Operating check valves should avoid the occurrence of excessively high impact pressure and rapid oscillation of the closing part of the valve due to the closing of the valve. In order to avoid the excessively high impact pressure caused by the closing of the check valve, the valve must be closed quickly to prevent the formation of a fast reverse flow velocity. The reverse flow velocity is the root cause of the impact pressure when the valve is suddenly closed. Therefore, the closing speed of the valve should correctly match the velocity reduction of the downstream medium.
However, the velocity reduction of downstream media can vary greatly in liquid systems. For example, if two parallel pumps are used in a liquid system and one of the pumps suddenly fails, the check valve at the outlet of the failed pump must be closed almost simultaneously. However, when there is only one pump in the liquid system, the pump suddenly fails. The pipeline is long; the backpressure and pumping pressure at the outlet end is low; it is better to use a check valve with a lower closing speed.
The rapid oscillating movement of the valve's closing part must be avoided to prevent excessive wear of the valve's moving parts, resulting in early failure. The valve diameter is determined by calculating the flow rate that generates the force to move the valve's closing part to avoid the occurrence of rapid oscillating movement. If the medium is a pulsating flow, the check valve should be placed as far away as possible from the source of the pulsating source. The rapid oscillation of the closing member may also be caused by severe media disturbance. When this situation exists, the check valve should be placed at the place where the media disturbance is minimal. Therefore, the first step of selecting a check valve is to determine the operating conditions of the valve.

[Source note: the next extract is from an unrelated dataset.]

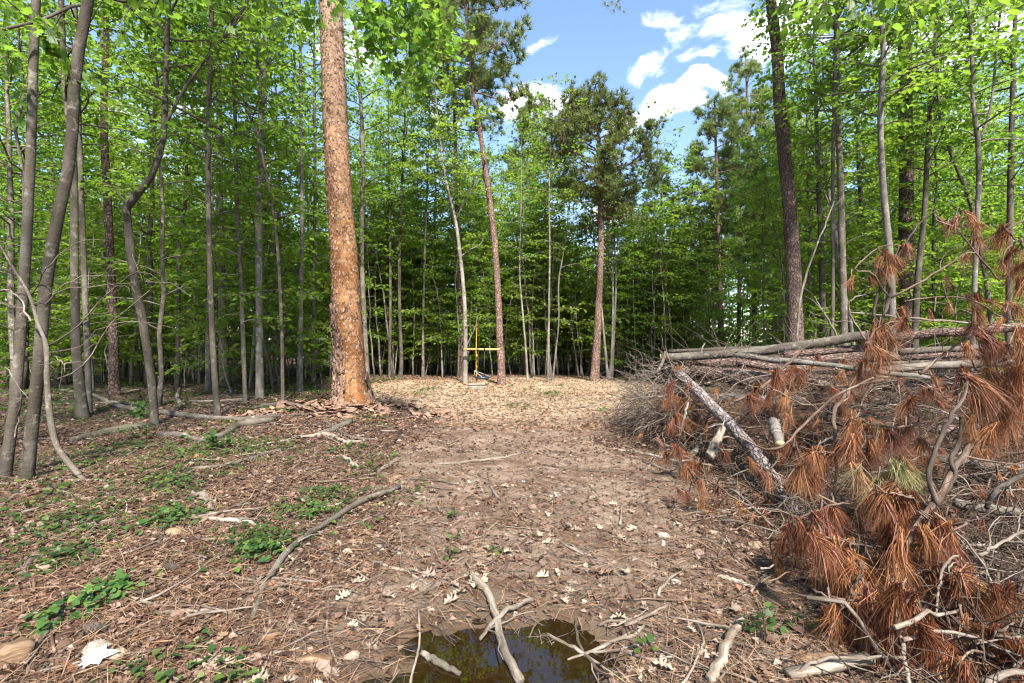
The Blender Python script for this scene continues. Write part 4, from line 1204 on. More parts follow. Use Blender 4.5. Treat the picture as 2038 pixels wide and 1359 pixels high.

Evaluation of check valves with quick closing
In most practical applications, check valves can only be used for quick closing qualitatively, and the following can be used as a basis for judgment:
- The stroke of the closing member from fully open positions to close positions should be as short as possible. Therefore, from the perspective of the closing speed, the closing speed of a small check valve is faster than a large check valve of a similar structure.
- The check valve should be closed from the fully open position at the maximum speeds of downstream media before the reverse flow to obtain the longest closing time.
- The inertia of the closing member should be as small as possible, but the closing force should be appropriately increased to ensure the fastest response to the deceleration of downstream media. From the point of low inertia, the closing member should be made from lightweight materials, such as aluminum or titanium. In order to take into account the lightweight structure and great closing force, the closing force generated by the weight of the closing member can be enhanced by spring force.
- Around the closing member, the limiting factors that delay the free closing action of the closing member should be eliminated.
The mathematical application of operation of check valves
The application of mathematical methods to the normal operation of check valves has been developed in recent years. For check valves with hinged discs, some foreign check valve manufacturers provide a calculation method that involves the establishment of the motion equation of the disc and the application of the deceleration characteristics of the fluid medium in the system. Before establishing the motion equation of the valve disc, some physical constants of the valve must be known. The reverse flow speed of the valve can be determined by calculation when the valve is suddenly closed, and the impact pressure of the reverse medium caused by the sudden closing of the valve can also be calculated.
Valve manufacturers can use mathematical methods to design and predict the impact pressure according to the important application of the check valve. Knowing this is very important for valve users.